Das bayerische Weisertweckenfahren
Natürlich müssen auch die „Buam“ in Bayern nicht darauf verzichten, gefeiert zu werden. Ein sehr spezieller, allerdings auch nicht weit in Bayern verbreiteter Brauch ist dabei das Weisertweckenfahren. Ein Weisertwecken ist ein Brot – und zwar ein ganz besonderes, das vor allem aufgrund seiner Ausmaße für Staunen sorgt: Seine Länge bestimmt sich anhand dessen, wie viel der neue Erdenbürger wiegt. Für jedes Pfund, das das Baby bei der Geburt gewogen hat, weist der Weisertwecken dann einen Meter Länge auf, sodass er schnell schon einmal sieben Meter oder – bei einem echten bayrischen Prachtbuam – auch länger ausfallen kann.
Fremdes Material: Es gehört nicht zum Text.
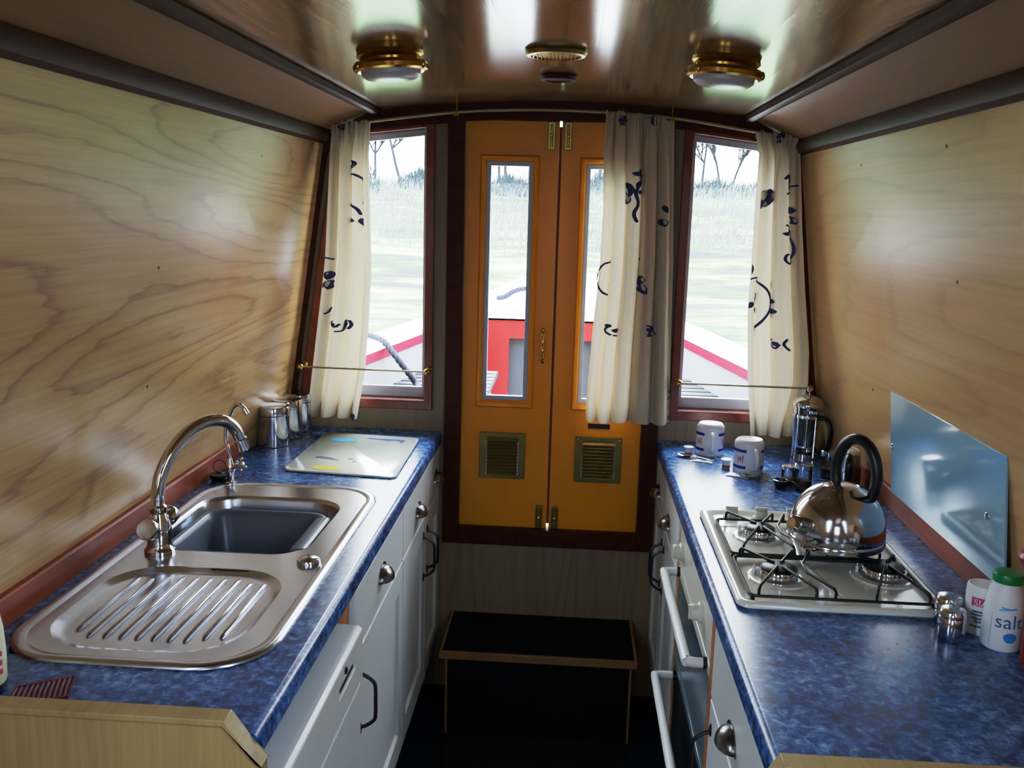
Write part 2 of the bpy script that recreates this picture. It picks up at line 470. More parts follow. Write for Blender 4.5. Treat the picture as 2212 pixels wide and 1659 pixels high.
window(-1, 'window_1', 'tall mahogany-framed window left of the ochre doors')
window(1, 'window_2', 'tall mahogany-framed window right of the ochre doors')

# door surround
m = M()
m.box(-.302, -.256, -.018, .03, .572, 1.80); m.box(.264, .310, -.018, .03, .572, 1.80)
m.box(-.256, .264, -.018, .03, .572, .622); m.box(-.256, .264, -.018, .03, 1.781, 1.80)
sobj('trim_%d' % n, m, MAHO, 'dark mahogany surround of the double doors', bevel=.002); n += 1

def louvre(parent, x0, x1, z0, z1):
    v = M(); yb = .0
    # frame plate with a raised rim
    v.ringprism([(x0, z0), (x1, z0), (x1, z1), (x0, z1)], [(x0 + .022, z0 + .013), (x1 - .022, z0 + .013), (x1 - .022, z1 - .013), (x0 + .022, z1 - .013)], 'xz', -.0035, .0035)
    o = obj('vent_grille', v, BRASSD, parent, bevel=.001)
    v = M(); k = 11; h = (z1 - z0 - .026) / k
    for i in range(k):
        z = z0 + .013 + h * i
        v.prism([(-.0115, z + .0015), (-.0095, z + .0002), (.002, z + h - .0012), (.0005, z + h)], 'yz', x0 + .022, x1 - .022)
        v.cur = 1
        for xs in (x0 + .0185, x1 - .0225):
            v.prism([(-.0125, z + .0012), (-.002, z + .0002), (-.002, z + h - .0022)], 'yz', xs, xs + .004)
        v.cur = 0
    obj('louvre', v, [BRASSL, STEELP], o, smooth=False)
    v = M().box(x0 + .02, x1 - .02, .0036, .0048, z0 + .01, z1 - .01)
    obj('louvre_backing', v, DARKHOLE, o)
    v = M()
    for xs in (x0 + .008, x1 - .008):
        for zs in (z0 + .008, z1 - .008):
            v.lathe([(0, .0015), (.0025, .001), (.003, 0)], (xs, -.0035, zs), (0, -1, 0), 10)
    obj('vent_screws', v, BRASS, o)

def bolt(parent, x, z0, z1):
    v = M(); v.box(x - .0095, x + .0095, -.002, .005, z0, z1)
    o = obj('flush_bolt', v, BRASSD, parent, bevel=.001)
    v = M(); v.lathe([(.0035, z0 + .006), (.0035, z1 - .006), (0, z1 - .005)], (x, -.003, 0), (0, 0, 1), 12)
    zc = (z0 + z1) / 2
    v.lathe([(.003, 0), (.003, .008), (.0042, .01), (0, .012)], (x, -.004, zc), (0, -1, 0), 12)
    obj('bolt_rod', v, BRASS, o)

def leaf(name, label, x0, x1, gx0, gx1, mx0, mx1, zt):
    d = struct(name, ((x0 + x1) / 2, .005, .622), label)
    m = M()
    fr = [(gx0, 1.003), (gx1, 1.003), (gx1, zt - .017), (gx0, zt - .017)]
    m.ringprism([(x0, .622), (x1, .622), (x1, 1.781), (x0, 1.781)], fr, 'xz', .005, .035)
    obj('door_panel', m, ORANGE, d, bevel=.0015)
    mo = [(mx0, .982), (mx1, .982), (mx1, zt), (mx0, zt)]
    m = M()
    # stepped bolection moulding round the light
    def ins(a): return [(mx0 + a, .982 + a), (mx1 - a, .982 + a), (mx1 - a, zt - a), (mx0 + a, zt - a)]
    lo = [[(p[0], y, p[1]) for p in ins(a)] for a, y in ((0, .005), (.0005, -.004), (.004, -.0075), (.008, -.0055), (.0125, -.003), (.0165, .0015), (.017, .012))]
    m.loft(lo)
    obj('light_moulding', m, ORANGE, d, angle=50)
    m = M(); g = .012
    inn = [(gx0 + g, 1.003 + g), (gx1 - g, 1.003 + g), (gx1 - g, zt - .017 - g), (gx0 + g, zt - .017 - g)]
    m.ringprism(fr, inn, 'xz', .004, .02)
    obj('glazing_frame', m, ALU, d, bevel=.001)
    obj('door_pane', M().prism(inn, 'xz', .013, .0135), GLASS, d, smooth=False)
    return d
d1 = leaf('door_1', 'left leaf of the ochre double doors, with a brass pull handle', -.255, .001, -.196, -.067, -.213, -.050, 1.689)
louvre(d1, -.199, -.067, .771, .907)
bolt(d1, -.020, 1.706, 1.779); bolt(d1, -.021, .624, .693)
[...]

Dieses Brot muss zu den stolzen Eltern gebracht werden, sodass sich erklärt, warum das „Fahren“ bei diesem Brauch eine entscheidende Rolle spielt. Das Brot – hübsch verpackt und sicher auf einem länglichen Gegenstand platziert – wird von einer Mannschaft fleißiger Trachtler zum Beispiel auf einer Kutsche oder einem Traktor durch den Ort gefahren. Dabei halten die Helfer mitunter auch gerne, um sich auf vielerlei Weise zu stärken – natürlich mit Vorliebe auch mit etwas Alkoholischem, wenn man nicht gerade der Fahrer ist. Angekommen am Haus der Eltern muss das gigantische Brot noch ins Haus geschafft werden – dies gelingt aufgrund seiner Länge, und da er natürlich nicht brechen darf, oft nur, indem er durch ein Fenster bugsiert wird. Die Eltern dürfen das Brot dann in der Regel anbeißen, was Glück bringen soll, und sich natürlich bei den freundlichen Helfern mit Speis und Trank bedanken.